On 2017-01-25 01:22, Jonathan Wakely wrote:
On 25 January 2017 at 01:45, Oleg Smolsky wrote:
I've just noticed that gcc5.4 is 3x faster on large/complex files when it is
built with --enable-bootstrap (as opposed to --disable-bootstrap). I thought
that the stage2 compiler is already built with itself and so there should be
no difference between stage2 and stage3 compilers... (the host's compiler is
gcc 4.8)
Do you know what's going on?
Are you sure --enable-bootstrap is the only difference, and one isn't
build with --enable-checking?
Are both built from the exact 5.4.0 release, not a snapshot?

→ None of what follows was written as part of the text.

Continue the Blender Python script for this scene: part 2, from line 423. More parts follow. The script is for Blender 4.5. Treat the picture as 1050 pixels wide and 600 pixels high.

Hey Jonathan, yes, I'm building the official gcc 5.4.0 release this way:
rm -rf _obj; mkdir _obj; pushd _obj
CFLAGS="-I$glibc_path/include" CXXFLAGS="-I$glibc_path/include"
LDFLAGS="$libs $linker"\
../configure \
--prefix=...../gcc-5.4.0 \
\
--with-gxx-include-dir=.....gcc-5.4.0/include/c++ \
\
--with-ld=$binutils_path/bin/ld \
--with-as=$binutils_path/bin/as \
--with-ar=$binutils_path/bin/ar \
--with-ranlib=$binutils_path/bin/ranlib \
\
--disable-werror \
--disable-multilib --disable-lto --disable-gold \
\
--enable-languages=c,c++
make
make install
The only difference is the presence of --disable-bootstrap in my build
script. Also, "ld" is a symlink pointing to the Gold linker.
For the record, it takes about 36s (or 12s) to compile a large .cc file
generated with protobuf, depending on the way the compiler is built.